Canada put forth its best effort of tournament in loss

Canada WJ coach Dave Lowry speaks to media following their 6-5 quarterfinal loss to Finland, about how well the team played in a close game and how proud he was of their effort.

HELSINKI – The Canadian teenagers staggered unimpressively through the opening round at the 2016 IIHF World Junior Championship but came through with their best effort in the quarterfinals.

It still wasn’t enough to extend their stay in the tournament.

Though they jumped out to a 2-0 lead in the first period and were up by a goal late in the second period, the defending champions went down 6-5 to the host Finns.

And so, with the Canadian team heading home, let the post mortems begin.

Before the game on Twitter, I cited a few things that were going to have to take place if Canada was going to have any shot at getting past the Finns who were probably the most impressive team in the opening round.

A safe start: Off the hop, I suggested that the Canadian teens couldn’t give up an opening goal in the first ten minutes, just long enough to take the crowd out of the game and to gain a little confidence after a beatdown by the Swedes on New Year’s Eve.

They managed to do that and more.

Canada jumped out to a 2-0 lead in the first on goals by Travis Konecny and Dylan Strome. In fact, Strome probably counts himself unlucky not to have scored another in the frame — he forced a turnover and had a clean break in on goal, forcing Finnish netminder Veini Vehvilainen to make a glove save. Out in front by three in third, well, this story would probably read quite a bit differently than this tale of woe.

Clean handles: Before the game I suggested that the Canadian blue-liners were going to have to handle the puck better than they had in the opening-round games and through 19 minutes you couldn’t find much fault in their play. They might have made more first passes and clean breakouts in that stretch against the Finns than they did through 60 minutes in their loss to Sweden.

Still, their first real breakdown cost them dearly. On the final shift of the period, off a faceoff in the defensive end, the Canadians controlled the draw and one clean D-to-D pass gets the team back to the dressing room with a two-goal lead, but Hayden Fleury mishandled the puck and one short breath later Finland’s Patrik Laine wired a shot past MacKenzie Blackwood and the game was 2-1. Six minutes into the second Antii Kalapudas tied the game, breaking in all alone on Blackwood and beat him cleanly.

A full reboot. All of Canada’s good work at that point had gone for naught.

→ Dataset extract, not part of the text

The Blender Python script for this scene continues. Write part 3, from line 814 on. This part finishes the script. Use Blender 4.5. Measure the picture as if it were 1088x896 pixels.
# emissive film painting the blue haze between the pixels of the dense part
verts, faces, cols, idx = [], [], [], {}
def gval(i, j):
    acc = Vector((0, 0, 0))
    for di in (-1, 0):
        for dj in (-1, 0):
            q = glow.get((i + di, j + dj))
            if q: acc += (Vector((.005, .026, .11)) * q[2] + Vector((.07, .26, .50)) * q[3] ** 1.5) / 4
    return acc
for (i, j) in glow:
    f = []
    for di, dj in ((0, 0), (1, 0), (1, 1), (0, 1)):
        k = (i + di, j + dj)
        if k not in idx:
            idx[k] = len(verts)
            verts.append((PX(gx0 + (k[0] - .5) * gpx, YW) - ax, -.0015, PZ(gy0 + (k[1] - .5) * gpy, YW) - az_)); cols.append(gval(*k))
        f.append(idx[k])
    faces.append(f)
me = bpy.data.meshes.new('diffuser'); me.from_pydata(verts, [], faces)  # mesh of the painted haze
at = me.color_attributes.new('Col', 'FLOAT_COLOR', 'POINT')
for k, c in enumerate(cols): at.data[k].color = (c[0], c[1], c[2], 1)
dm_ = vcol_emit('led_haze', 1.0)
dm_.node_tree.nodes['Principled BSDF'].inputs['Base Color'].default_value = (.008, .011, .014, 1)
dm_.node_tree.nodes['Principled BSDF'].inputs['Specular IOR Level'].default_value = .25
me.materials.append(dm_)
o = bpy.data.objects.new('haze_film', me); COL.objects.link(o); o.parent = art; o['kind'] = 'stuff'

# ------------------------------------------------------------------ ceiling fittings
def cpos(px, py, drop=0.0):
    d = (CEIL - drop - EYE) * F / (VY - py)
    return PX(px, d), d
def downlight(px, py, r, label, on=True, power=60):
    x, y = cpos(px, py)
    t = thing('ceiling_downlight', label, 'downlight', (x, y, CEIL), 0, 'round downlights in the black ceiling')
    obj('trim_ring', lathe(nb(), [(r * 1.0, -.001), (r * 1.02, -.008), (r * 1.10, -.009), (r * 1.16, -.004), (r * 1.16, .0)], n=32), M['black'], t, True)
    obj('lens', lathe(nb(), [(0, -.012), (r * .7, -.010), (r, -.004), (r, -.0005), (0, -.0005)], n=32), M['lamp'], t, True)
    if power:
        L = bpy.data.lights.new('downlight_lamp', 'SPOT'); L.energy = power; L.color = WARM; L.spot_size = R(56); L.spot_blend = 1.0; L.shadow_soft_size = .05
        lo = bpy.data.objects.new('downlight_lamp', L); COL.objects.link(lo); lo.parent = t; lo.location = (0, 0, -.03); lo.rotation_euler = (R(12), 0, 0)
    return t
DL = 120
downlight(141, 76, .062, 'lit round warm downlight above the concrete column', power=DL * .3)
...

You suspected that the team would have been gone into a downward spiral at that point, yet the Canadians surged and took the game to the Finns for the next few shifts.

Exploit the Finns’ weakest position: I suggested before the game that goaltending is the weakest link in the host’s chain. No real news given that the Finns’ save percentage was not quite .890 here, the second worst in the tournament. And sure enough, within a minute of the tying goal, Canada regained the lead with a Lawson Crouse one-timer from the slot beating Vehvilainen.

In fact, Finnish coach Jukka Jalonen had seen enough — Strome’s goal was an ugly botch job by Vehvilainen and the netminder lost his compass on Crouse, so Jalonen yanked his starter and put in his backup Kaapo Kahkonen.

Blackwood has to be very good if not great: It would have been easy to say that Canada needed Blackwood to steal the game but it didn’t quite have to go that far. He just needed to be solid and make timely saves. Through about half the game Blackwood did.

He was best with the game scoreless in the first period — on a Finnish power play in that stretch he made four big saves in quick succession. However, in the second Blackwood came unwound. The next two goals, by Aleksi Saarela and Julius Nattinen over the span of 90 seconds, were, politely, not great.

As all losing coaches of Canadian under-20 teams, Dave Lowry will be questioned a lot for just about every decision made, but he told reporters that he didn’t give a thought to pulling Blackwood in favor of Mason McDonald. Which makes him different than many rooting for his team. Blackwood wound up giving up six goals on 29 shots and the numbers don’t lie.

Stay out of the box: Okay, it’s never a great idea to make a habit of giving the other guys power plays, but it was clear to everybody that it would be crushing to give the Finns a succession of power plays. After all, the unit featuring the two draft-eligible wunderkinds, Jesse Puljujarvi and Laine, was clicking along at 50 per cent here going into the Canada game, and in the third period, despite a couple of goals from Mitch Marner, Canada lost because of bad penalties.

Many of the Canadian players, notably Strome, complained about the officiating after the game — in fact Strome chased the officials off the ice at game’s end — but a delay-of-game minor to Joey Hicketts and a petulant double minor to serial offender Jake Virtanen spelled doom for Canada. Laine scored the game winner on a five-on-three with less than six minutes to go in regulation.

A lot of things fell into place for the Canadians to upset the Finns, but then some of those things fell out of place. Canada had a good chance of making the semifinal but those chances would have looked a heck of a lot better if Blackwood had been hooked and if Virtanen could exercise some discipline.

That might read like second-guessing, but if you say it beforehand no one can press charges.